Tuesday, 29 November 2011

Reviewing the games

When it comes to analysing new releases, there are many important aspects to cover, the actual game play, the storyline, characters, environments and so on. An additional factor I consider when I'm browsing for a new game - is it going to be one game I will want to play again and again once completed, or is it just going to go back on the shelf and collect dust?

However, given the amount of time it takes to create a video game, as stated in the brief, there is a lot to cover in a review, so this shouldn't be much of a surprise. All of this information within a game affects one of the issues that reviewers have to deal with frequently. Given the time period to complete a magazine, some reviewers may be tempted to make little shortcuts to some areas to save time and effort, to make space for other topics where they can’t afford to be sneaky.

Given their position in their industry, working for major websites or magazines can be very demanding and the amount they can be asked to produce can be very taxing. I mean think about it- Having to assess X number of games whilst write Y words about each one within Z weeks, the temptation to cut corners and fast forward would be alarmingly high. I couldn't imagine being in that position. However, it isn’t necessarily the fault of journalists; their material can’t afford to be perfect, simply because they don’t have the time to do so. In addition it’s difficult to establish sometimes just how much the reviewer has played the game or understands all its aspects.

Reviewers who work for magazines and/or websites are paid for by advertisements, subscriptions etc. I think that the source of their wages is not really important so long as they remain objective and impartial in their reviews and not swayed by either software or hardware vendors, who are paying for ads on websites and magazines. This makes impartiality an issue sometimes in my opinion.

Whilst I like to do discuss my own views on the latest releases with my mates, I highly doubt I could make a living typing consistently trying to make a balanced report.

One of my own critical points is character development. Yeah I’m one of those gamers who’s totally into the back story or the progression of the characters through the course of the game. There are elements that everyone can agree on. Characters appearance and the plot, things like that. But everyone is different, so naturally everyone will have different preferences and as such it may be common to see certain parts of the game to be ignored, minimized or left out of the review completely. This is why an objectively written review is difficult. The reviewer’s beliefs on what is more important may differ from that of the prospective buyer and what one person values, another may not.
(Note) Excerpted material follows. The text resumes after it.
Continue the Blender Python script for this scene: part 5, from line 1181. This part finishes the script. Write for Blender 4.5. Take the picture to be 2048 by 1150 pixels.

For this reason, a ranking system would be likely to cause debate more than anything else – I’d rather have personal opinion.

New Game Journalism (NGJ) was introduced as a topic 8 years ago, this unique form of review draws away from the video game itself and focuses more on the player. Writers of this type of journalism or contributing game players will focus more on their own experiences they receive whilst playing the games, as well as referencing other material and discussing their hobbies with other likeminded people. It doesn't have to stop there either. It can also lead to interactions with other people online and any plots in game that can be related to what is currently happening in real life. In a nutshell this form of journalism is a subjective one and revolves around 'me' and not 'it'.

In my own case, I’m not going to shy away from the fact that writing hasn’t always been a strong point for me. However, if the matter at hand is something that I’m very familiar with or interested in, I find I can generally expand the topic based on my own experience and thoughts. I’m definitely in favour of the subjective approach to writing and enjoy the NGJ style as the experience comes through in the review.

This may not be the best example of real life plots and NGJ, but, after finishing the first two Assassins Creed games, I grew curious about the 2012 'end of the world' theory. And so I got into reading about the Mayan Calendar and scientific theories behind such events. Whilst most people believe it to be bullshit, so far, I'm inclined to go along with it for the moment. But hey, it's just less than a year to go.....we'll soon see.